Given records:
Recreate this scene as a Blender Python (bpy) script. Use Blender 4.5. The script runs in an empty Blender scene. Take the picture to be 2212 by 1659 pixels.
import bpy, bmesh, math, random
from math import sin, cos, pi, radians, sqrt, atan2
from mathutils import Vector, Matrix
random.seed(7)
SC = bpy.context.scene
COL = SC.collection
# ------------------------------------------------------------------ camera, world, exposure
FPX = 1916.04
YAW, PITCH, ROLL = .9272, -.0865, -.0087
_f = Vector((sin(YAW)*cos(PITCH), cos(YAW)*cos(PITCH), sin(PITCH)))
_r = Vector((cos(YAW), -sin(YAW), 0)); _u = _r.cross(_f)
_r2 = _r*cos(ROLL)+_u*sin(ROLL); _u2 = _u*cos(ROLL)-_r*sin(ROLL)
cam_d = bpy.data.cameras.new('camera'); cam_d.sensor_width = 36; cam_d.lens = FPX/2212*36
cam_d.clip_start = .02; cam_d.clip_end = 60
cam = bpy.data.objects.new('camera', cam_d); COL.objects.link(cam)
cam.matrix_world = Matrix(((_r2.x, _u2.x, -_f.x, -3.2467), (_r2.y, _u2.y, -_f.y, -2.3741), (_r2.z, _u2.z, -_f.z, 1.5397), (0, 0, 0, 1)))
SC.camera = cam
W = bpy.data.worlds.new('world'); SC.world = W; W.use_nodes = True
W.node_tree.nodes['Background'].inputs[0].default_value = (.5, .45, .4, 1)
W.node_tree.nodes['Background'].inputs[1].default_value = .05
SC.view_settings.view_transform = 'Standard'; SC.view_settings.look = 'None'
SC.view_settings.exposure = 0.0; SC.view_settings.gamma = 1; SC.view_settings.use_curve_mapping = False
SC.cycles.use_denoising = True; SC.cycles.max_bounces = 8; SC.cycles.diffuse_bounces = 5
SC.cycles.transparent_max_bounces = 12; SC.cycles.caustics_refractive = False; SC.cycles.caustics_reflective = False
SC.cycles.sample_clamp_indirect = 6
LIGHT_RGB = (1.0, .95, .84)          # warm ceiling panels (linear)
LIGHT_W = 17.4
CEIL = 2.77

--

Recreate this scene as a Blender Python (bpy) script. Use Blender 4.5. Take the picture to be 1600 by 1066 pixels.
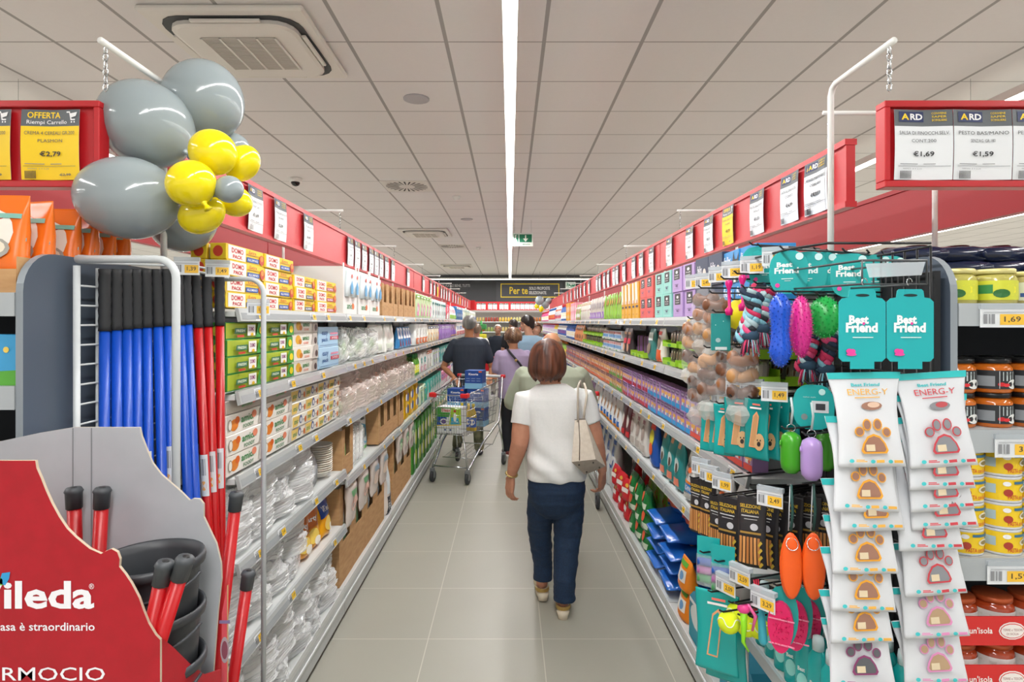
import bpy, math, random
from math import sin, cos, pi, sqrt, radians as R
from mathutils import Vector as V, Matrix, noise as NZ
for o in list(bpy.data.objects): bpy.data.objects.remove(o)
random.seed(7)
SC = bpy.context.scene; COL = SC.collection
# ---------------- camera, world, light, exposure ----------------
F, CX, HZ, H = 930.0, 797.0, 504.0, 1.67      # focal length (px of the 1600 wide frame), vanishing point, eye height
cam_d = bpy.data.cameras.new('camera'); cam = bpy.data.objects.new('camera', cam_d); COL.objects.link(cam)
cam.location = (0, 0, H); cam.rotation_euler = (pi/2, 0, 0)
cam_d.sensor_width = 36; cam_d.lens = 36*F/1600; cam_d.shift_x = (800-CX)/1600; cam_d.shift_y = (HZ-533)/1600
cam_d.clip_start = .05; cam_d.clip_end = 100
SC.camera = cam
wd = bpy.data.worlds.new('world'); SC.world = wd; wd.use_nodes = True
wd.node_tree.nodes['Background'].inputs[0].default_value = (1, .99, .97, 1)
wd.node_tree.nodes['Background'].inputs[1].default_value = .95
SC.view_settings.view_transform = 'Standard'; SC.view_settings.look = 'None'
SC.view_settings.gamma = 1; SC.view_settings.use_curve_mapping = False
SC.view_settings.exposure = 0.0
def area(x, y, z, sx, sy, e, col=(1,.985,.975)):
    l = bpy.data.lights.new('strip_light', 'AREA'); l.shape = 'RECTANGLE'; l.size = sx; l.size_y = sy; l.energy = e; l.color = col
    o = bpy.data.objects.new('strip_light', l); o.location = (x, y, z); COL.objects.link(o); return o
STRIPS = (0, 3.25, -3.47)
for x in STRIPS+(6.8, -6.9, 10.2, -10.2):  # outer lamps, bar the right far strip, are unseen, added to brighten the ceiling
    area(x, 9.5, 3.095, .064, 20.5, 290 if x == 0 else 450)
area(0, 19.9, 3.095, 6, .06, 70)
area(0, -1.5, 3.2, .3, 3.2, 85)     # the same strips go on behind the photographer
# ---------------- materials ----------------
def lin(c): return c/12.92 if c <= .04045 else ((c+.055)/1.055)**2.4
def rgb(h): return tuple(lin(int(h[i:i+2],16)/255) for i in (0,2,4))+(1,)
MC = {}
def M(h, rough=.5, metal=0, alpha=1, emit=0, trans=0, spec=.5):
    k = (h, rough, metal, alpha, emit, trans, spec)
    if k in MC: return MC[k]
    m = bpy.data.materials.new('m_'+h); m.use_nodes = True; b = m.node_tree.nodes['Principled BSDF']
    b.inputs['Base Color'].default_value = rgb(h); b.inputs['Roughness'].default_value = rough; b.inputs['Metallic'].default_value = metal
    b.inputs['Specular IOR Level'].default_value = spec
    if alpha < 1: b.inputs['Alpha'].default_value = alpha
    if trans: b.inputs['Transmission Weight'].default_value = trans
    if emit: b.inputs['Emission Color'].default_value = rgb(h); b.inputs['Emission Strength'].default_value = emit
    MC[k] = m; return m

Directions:
Which lines contain "Recreate"? Show each of them.

The output:
Recreate this scene as a Blender Python (bpy) script. Use Blender 4.5. The script runs in an empty Blender scene. Take the picture to be 2212 by 1659 pixels.
Recreate this scene as a Blender Python (bpy) script. Use Blender 4.5. Take the picture to be 1600 by 1066 pixels.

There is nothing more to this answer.